Task goal:
Reproduce the entries below in full, word for word.

··· Information supplied ···

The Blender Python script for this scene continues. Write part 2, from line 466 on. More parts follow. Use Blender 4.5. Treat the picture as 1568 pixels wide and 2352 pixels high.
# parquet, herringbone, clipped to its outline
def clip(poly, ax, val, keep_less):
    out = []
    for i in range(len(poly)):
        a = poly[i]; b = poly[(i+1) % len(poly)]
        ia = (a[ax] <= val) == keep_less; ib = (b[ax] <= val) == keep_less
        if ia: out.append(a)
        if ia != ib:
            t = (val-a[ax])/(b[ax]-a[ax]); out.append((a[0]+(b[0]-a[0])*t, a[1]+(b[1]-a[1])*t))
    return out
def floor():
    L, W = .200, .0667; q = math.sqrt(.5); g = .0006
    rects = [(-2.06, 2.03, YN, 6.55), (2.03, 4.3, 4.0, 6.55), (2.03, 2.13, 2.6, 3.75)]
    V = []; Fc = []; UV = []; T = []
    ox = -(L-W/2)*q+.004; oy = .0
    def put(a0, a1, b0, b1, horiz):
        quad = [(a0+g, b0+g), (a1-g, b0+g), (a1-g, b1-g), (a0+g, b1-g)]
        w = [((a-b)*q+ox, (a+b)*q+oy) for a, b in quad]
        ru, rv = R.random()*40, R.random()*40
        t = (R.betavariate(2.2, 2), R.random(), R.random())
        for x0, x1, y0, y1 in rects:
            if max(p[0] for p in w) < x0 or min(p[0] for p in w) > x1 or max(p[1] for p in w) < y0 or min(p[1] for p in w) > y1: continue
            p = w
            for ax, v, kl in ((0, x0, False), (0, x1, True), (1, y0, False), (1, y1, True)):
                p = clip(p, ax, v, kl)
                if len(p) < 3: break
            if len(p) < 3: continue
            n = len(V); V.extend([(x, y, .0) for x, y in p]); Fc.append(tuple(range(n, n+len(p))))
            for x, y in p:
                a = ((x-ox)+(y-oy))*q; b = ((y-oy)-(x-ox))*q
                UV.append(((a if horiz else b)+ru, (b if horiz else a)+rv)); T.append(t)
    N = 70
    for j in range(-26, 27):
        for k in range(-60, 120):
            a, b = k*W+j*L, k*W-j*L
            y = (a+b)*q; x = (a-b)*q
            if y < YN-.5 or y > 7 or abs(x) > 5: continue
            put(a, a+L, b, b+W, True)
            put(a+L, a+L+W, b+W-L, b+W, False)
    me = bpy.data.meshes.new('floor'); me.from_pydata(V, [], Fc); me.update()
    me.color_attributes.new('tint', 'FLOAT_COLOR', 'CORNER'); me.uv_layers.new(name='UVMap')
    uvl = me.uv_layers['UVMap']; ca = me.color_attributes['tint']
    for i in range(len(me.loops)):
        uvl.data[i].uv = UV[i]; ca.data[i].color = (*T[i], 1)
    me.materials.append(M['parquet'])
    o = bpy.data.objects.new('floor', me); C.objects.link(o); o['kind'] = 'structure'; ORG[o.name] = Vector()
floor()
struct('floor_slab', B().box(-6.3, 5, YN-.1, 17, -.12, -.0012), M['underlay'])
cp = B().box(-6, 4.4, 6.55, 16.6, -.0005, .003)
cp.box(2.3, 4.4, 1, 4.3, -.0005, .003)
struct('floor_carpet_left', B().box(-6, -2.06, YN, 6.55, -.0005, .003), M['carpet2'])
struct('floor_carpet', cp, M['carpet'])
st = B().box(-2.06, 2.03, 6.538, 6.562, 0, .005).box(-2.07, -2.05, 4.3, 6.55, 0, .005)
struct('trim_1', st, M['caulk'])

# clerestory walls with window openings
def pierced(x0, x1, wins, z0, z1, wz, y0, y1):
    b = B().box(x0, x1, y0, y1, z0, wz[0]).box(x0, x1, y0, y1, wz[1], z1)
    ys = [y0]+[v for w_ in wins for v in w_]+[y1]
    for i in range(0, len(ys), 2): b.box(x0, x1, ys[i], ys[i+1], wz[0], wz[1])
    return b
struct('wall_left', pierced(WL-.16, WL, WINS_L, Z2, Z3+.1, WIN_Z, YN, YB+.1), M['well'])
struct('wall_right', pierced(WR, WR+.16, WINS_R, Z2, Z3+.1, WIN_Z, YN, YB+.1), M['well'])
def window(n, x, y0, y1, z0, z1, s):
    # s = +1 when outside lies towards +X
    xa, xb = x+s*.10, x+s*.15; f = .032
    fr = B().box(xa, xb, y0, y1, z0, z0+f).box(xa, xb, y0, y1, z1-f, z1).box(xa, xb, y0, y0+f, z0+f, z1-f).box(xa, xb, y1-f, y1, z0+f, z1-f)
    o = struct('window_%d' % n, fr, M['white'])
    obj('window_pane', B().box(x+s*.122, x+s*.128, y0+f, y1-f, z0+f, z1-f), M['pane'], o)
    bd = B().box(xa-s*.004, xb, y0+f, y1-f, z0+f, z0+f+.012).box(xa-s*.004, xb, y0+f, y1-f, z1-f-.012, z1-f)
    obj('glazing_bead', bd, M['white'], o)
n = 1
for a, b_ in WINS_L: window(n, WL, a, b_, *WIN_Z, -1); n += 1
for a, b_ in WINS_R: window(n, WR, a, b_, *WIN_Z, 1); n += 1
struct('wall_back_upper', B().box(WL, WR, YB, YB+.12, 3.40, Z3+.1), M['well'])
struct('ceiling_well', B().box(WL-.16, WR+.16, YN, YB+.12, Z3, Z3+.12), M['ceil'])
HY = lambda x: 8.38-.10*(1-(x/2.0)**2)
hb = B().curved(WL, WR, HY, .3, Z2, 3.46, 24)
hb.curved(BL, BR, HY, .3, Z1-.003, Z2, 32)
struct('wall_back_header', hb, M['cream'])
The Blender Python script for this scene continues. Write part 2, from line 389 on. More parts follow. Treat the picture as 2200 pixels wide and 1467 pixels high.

···

Result of the exercise:
The Blender Python script for this scene continues. Write part 2, from line 466 on. More parts follow. Use Blender 4.5. Treat the picture as 1568 pixels wide and 2352 pixels high.
# parquet, herringbone, clipped to its outline
def clip(poly, ax, val, keep_less):
    out = []
    for i in range(len(poly)):
        a = poly[i]; b = poly[(i+1) % len(poly)]
        ia = (a[ax] <= val) == keep_less; ib = (b[ax] <= val) == keep_less
        if ia: out.append(a)
        if ia != ib:
            t = (val-a[ax])/(b[ax]-a[ax]); out.append((a[0]+(b[0]-a[0])*t, a[1]+(b[1]-a[1])*t))
    return out
def floor():
    L, W = .200, .0667; q = math.sqrt(.5); g = .0006
    rects = [(-2.06, 2.03, YN, 6.55), (2.03, 4.3, 4.0, 6.55), (2.03, 2.13, 2.6, 3.75)]
    V = []; Fc = []; UV = []; T = []
    ox = -(L-W/2)*q+.004; oy = .0
    def put(a0, a1, b0, b1, horiz):
        quad = [(a0+g, b0+g), (a1-g, b0+g), (a1-g, b1-g), (a0+g, b1-g)]
        w = [((a-b)*q+ox, (a+b)*q+oy) for a, b in quad]
        ru, rv = R.random()*40, R.random()*40
        t = (R.betavariate(2.2, 2), R.random(), R.random())
        for x0, x1, y0, y1 in rects:
            if max(p[0] for p in w) < x0 or min(p[0] for p in w) > x1 or max(p[1] for p in w) < y0 or min(p[1] for p in w) > y1: continue
            p = w
            for ax, v, kl in ((0, x0, False), (0, x1, True), (1, y0, False), (1, y1, True)):
                p = clip(p, ax, v, kl)
                if len(p) < 3: break
            if len(p) < 3: continue
            n = len(V); V.extend([(x, y, .0) for x, y in p]); Fc.append(tuple(range(n, n+len(p))))
            for x, y in p:
                a = ((x-ox)+(y-oy))*q; b = ((y-oy)-(x-ox))*q
                UV.append(((a if horiz else b)+ru, (b if horiz else a)+rv)); T.append(t)
    N = 70
    for j in range(-26, 27):
        for k in range(-60, 120):
            a, b = k*W+j*L, k*W-j*L
            y = (a+b)*q; x = (a-b)*q
            if y < YN-.5 or y > 7 or abs(x) > 5: continue
            put(a, a+L, b, b+W, True)
            put(a+L, a+L+W, b+W-L, b+W, False)
    me = bpy.data.meshes.new('floor'); me.from_pydata(V, [], Fc); me.update()
    me.color_attributes.new('tint', 'FLOAT_COLOR', 'CORNER'); me.uv_layers.new(name='UVMap')
    uvl = me.uv_layers['UVMap']; ca = me.color_attributes['tint']
    for i in range(len(me.loops)):
        uvl.data[i].uv = UV[i]; ca.data[i].color = (*T[i], 1)
    me.materials.append(M['parquet'])
    o = bpy.data.objects.new('floor', me); C.objects.link(o); o['kind'] = 'structure'; ORG[o.name] = Vector()
floor()
struct('floor_slab', B().box(-6.3, 5, YN-.1, 17, -.12, -.0012), M['underlay'])
cp = B().box(-6, 4.4, 6.55, 16.6, -.0005, .003)
cp.box(2.3, 4.4, 1, 4.3, -.0005, .003)
struct('floor_carpet_left', B().box(-6, -2.06, YN, 6.55, -.0005, .003), M['carpet2'])
struct('floor_carpet', cp, M['carpet'])
st = B().box(-2.06, 2.03, 6.538, 6.562, 0, .005).box(-2.07, -2.05, 4.3, 6.55, 0, .005)
struct('trim_1', st, M['caulk'])

# clerestory walls with window openings
def pierced(x0, x1, wins, z0, z1, wz, y0, y1):
    b = B().box(x0, x1, y0, y1, z0, wz[0]).box(x0, x1, y0, y1, wz[1], z1)
    ys = [y0]+[v for w_ in wins for v in w_]+[y1]
    for i in range(0, len(ys), 2): b.box(x0, x1, ys[i], ys[i+1], wz[0], wz[1])
    return b
struct('wall_left', pierced(WL-.16, WL, WINS_L, Z2, Z3+.1, WIN_Z, YN, YB+.1), M['well'])
struct('wall_right', pierced(WR, WR+.16, WINS_R, Z2, Z3+.1, WIN_Z, YN, YB+.1), M['well'])
def window(n, x, y0, y1, z0, z1, s):
    # s = +1 when outside lies towards +X
    xa, xb = x+s*.10, x+s*.15; f = .032
    fr = B().box(xa, xb, y0, y1, z0, z0+f).box(xa, xb, y0, y1, z1-f, z1).box(xa, xb, y0, y0+f, z0+f, z1-f).box(xa, xb, y1-f, y1, z0+f, z1-f)
    o = struct('window_%d' % n, fr, M['white'])
    obj('window_pane', B().box(x+s*.122, x+s*.128, y0+f, y1-f, z0+f, z1-f), M['pane'], o)
    bd = B().box(xa-s*.004, xb, y0+f, y1-f, z0+f, z0+f+.012).box(xa-s*.004, xb, y0+f, y1-f, z1-f-.012, z1-f)
    obj('glazing_bead', bd, M['white'], o)
n = 1
for a, b_ in WINS_L: window(n, WL, a, b_, *WIN_Z, -1); n += 1
for a, b_ in WINS_R: window(n, WR, a, b_, *WIN_Z, 1); n += 1
struct('wall_back_upper', B().box(WL, WR, YB, YB+.12, 3.40, Z3+.1), M['well'])
struct('ceiling_well', B().box(WL-.16, WR+.16, YN, YB+.12, Z3, Z3+.12), M['ceil'])
HY = lambda x: 8.38-.10*(1-(x/2.0)**2)
hb = B().curved(WL, WR, HY, .3, Z2, 3.46, 24)
hb.curved(BL, BR, HY, .3, Z1-.003, Z2, 32)
struct('wall_back_header', hb, M['cream'])
The Blender Python script for this scene continues. Write part 2, from line 389 on. More parts follow. Treat the picture as 2200 pixels wide and 1467 pixels high.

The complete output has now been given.